++++ RECORD EXCERPTS ++++

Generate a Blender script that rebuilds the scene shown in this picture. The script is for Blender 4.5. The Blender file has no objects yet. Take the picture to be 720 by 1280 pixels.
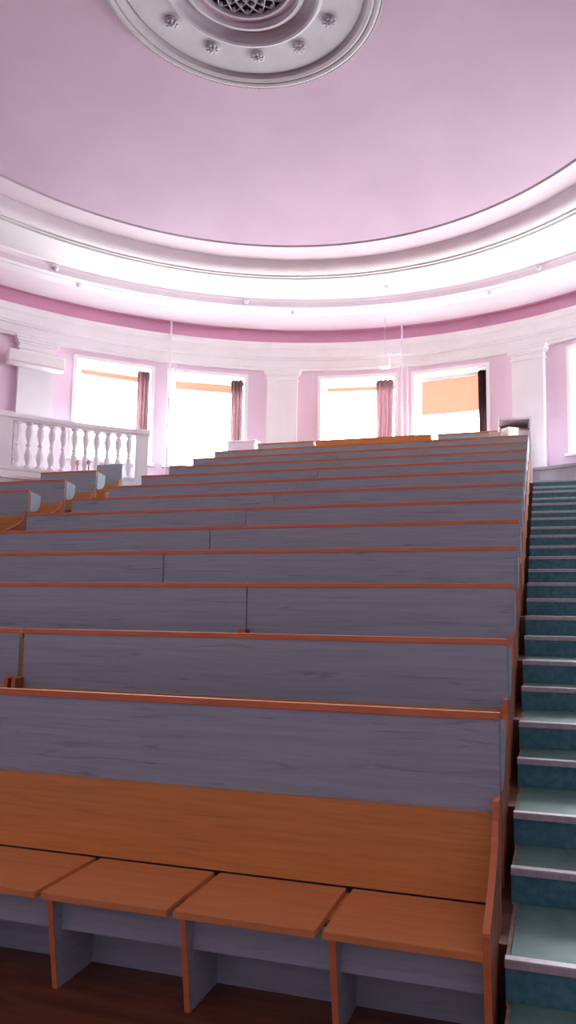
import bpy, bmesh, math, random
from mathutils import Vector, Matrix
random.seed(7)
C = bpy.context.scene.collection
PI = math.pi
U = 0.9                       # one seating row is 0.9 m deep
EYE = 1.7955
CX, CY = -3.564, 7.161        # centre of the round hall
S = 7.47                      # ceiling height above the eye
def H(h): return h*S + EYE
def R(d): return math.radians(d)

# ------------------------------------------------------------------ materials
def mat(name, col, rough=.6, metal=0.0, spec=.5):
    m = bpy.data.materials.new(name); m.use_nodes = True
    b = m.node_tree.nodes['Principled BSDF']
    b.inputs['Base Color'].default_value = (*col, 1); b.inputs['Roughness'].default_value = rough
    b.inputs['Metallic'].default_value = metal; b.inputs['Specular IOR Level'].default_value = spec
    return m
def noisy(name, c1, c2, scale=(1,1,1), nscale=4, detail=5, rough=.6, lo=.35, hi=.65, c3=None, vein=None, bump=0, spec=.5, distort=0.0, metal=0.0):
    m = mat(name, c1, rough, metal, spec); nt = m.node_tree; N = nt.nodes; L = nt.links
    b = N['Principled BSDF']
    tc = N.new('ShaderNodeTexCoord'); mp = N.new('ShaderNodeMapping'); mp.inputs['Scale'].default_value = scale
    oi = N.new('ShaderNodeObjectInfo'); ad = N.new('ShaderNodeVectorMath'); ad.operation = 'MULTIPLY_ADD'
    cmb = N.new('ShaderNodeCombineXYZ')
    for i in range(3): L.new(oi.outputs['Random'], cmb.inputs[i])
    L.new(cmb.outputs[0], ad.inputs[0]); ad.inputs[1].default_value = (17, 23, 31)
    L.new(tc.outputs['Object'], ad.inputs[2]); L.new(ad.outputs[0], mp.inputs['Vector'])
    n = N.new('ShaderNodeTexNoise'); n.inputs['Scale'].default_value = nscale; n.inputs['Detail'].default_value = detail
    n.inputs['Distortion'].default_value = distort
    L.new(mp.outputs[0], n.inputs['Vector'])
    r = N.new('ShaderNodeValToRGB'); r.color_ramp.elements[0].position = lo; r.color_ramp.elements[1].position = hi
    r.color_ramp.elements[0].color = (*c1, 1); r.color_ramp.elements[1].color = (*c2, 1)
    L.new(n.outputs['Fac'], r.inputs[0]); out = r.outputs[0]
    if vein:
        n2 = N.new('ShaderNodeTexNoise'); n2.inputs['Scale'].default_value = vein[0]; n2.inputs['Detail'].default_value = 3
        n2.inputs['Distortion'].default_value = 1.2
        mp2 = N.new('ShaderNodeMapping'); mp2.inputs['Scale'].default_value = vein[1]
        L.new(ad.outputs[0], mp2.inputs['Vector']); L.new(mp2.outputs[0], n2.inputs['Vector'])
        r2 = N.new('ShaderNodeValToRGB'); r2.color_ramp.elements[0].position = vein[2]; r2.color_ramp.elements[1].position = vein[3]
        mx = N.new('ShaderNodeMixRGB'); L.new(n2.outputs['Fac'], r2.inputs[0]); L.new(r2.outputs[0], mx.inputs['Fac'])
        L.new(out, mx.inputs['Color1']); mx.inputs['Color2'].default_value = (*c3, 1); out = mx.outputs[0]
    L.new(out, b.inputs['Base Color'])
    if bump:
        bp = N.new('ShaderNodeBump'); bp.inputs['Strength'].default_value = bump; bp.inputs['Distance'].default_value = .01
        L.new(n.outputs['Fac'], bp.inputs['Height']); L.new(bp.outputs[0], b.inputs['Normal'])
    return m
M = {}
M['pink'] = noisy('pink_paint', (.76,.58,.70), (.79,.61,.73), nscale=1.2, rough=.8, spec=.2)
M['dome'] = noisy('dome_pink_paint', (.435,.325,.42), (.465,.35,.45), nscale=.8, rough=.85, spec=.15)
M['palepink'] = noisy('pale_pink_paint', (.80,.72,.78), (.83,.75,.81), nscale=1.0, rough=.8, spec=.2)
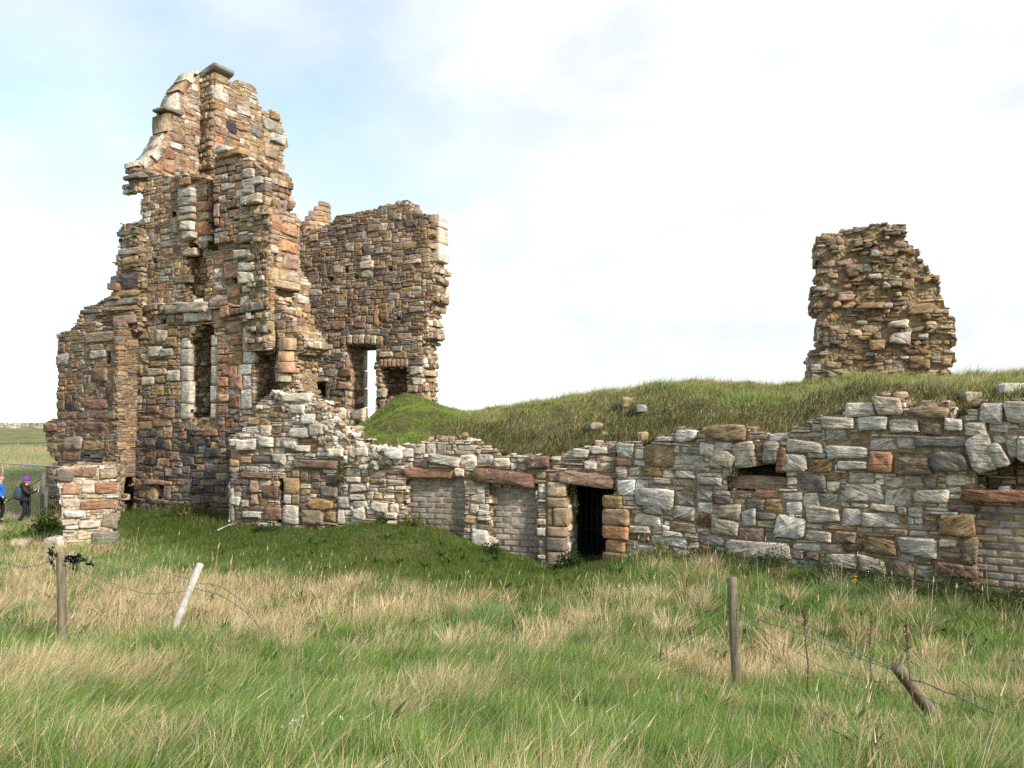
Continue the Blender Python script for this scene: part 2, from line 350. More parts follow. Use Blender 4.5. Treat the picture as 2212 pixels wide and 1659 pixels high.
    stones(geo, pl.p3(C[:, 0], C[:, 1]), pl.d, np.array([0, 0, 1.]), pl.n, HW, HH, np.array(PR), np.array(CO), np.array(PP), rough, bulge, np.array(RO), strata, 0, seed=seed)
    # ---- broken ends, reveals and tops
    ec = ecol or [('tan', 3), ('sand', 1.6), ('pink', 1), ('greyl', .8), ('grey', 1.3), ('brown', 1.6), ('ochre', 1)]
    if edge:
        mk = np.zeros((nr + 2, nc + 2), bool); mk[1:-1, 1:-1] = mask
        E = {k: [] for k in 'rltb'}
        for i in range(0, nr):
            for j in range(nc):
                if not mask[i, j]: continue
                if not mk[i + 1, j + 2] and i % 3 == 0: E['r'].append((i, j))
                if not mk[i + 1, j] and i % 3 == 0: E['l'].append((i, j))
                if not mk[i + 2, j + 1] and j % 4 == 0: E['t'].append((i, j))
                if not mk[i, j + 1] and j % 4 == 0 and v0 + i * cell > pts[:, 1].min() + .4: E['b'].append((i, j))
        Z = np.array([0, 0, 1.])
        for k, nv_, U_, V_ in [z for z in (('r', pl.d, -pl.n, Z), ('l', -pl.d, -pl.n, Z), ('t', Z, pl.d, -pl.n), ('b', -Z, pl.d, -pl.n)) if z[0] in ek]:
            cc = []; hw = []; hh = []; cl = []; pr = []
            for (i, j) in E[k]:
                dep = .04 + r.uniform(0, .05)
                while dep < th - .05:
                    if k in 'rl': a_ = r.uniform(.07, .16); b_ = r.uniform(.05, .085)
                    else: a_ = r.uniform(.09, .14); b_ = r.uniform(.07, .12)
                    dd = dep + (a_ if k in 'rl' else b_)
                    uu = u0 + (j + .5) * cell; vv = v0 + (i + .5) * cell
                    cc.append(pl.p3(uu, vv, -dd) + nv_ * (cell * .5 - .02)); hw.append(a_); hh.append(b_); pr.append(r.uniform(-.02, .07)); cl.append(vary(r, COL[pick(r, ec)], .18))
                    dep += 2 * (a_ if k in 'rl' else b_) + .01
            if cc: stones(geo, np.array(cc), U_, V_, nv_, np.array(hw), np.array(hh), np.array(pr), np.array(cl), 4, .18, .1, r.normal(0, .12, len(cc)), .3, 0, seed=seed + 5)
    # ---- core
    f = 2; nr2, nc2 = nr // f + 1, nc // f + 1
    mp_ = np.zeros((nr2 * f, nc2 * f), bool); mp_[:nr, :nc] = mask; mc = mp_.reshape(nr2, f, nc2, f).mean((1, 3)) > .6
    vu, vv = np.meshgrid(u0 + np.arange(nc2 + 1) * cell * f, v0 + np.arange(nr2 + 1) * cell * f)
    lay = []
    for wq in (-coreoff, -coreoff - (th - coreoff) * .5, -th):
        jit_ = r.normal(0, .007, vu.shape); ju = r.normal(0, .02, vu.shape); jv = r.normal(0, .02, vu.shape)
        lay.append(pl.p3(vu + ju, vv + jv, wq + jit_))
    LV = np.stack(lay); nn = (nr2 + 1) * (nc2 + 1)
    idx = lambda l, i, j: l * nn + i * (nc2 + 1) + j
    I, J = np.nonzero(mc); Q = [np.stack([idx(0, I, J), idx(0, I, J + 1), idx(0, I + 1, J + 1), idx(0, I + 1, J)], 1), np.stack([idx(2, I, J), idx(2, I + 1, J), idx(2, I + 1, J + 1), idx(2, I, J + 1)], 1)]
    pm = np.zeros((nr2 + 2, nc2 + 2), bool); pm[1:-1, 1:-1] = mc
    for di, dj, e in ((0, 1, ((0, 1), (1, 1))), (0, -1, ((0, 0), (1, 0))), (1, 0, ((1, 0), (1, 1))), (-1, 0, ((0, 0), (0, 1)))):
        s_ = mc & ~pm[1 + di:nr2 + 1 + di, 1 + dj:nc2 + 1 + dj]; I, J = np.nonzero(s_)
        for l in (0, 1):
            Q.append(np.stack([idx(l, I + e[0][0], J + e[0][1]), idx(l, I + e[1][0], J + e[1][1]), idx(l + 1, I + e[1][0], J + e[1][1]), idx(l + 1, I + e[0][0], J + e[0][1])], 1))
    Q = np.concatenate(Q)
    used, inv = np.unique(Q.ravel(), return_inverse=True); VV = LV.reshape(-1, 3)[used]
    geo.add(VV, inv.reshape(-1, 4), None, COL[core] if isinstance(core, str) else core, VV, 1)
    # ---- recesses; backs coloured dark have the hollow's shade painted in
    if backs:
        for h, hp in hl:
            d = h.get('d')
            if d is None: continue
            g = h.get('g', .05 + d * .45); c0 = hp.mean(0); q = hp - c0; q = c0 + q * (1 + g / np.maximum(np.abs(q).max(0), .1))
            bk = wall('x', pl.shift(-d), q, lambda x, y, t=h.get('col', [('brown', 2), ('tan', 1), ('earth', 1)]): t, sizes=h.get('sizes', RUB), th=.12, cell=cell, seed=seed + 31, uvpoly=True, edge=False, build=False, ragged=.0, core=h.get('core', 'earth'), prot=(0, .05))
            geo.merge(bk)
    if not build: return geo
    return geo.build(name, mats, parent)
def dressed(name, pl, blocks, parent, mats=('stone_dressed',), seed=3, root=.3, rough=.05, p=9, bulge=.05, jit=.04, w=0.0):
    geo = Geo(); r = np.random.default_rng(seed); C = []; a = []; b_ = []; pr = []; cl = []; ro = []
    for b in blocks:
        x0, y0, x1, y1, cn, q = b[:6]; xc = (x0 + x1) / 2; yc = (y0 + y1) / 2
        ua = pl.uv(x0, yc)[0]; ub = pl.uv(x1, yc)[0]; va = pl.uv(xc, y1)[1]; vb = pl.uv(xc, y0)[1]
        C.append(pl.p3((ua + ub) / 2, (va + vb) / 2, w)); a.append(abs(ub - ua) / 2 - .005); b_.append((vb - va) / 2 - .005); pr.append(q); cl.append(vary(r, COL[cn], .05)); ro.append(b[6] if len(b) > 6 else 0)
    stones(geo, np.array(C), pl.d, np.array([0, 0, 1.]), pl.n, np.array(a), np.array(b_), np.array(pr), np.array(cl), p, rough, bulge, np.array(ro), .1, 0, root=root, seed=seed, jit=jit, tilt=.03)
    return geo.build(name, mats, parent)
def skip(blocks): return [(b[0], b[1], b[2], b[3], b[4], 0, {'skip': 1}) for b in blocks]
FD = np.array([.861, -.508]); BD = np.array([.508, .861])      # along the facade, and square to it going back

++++

**EXERCISE**:
Your task is to reproduce the entries above word for word, from the first line through the line with "def R(d): return math.radians(d)", and please leave out any pictures.

**THE ANSWER**:
Generate a Blender script that rebuilds the scene shown in this picture. The script is for Blender 4.5. The Blender file has no objects yet. Take the picture to be 720 by 1280 pixels.
import bpy, bmesh, math, random
from mathutils import Vector, Matrix
random.seed(7)
C = bpy.context.scene.collection
PI = math.pi
U = 0.9                       # one seating row is 0.9 m deep
EYE = 1.7955
CX, CY = -3.564, 7.161        # centre of the round hall
S = 7.47                      # ceiling height above the eye
def H(h): return h*S + EYE
def R(d): return math.radians(d)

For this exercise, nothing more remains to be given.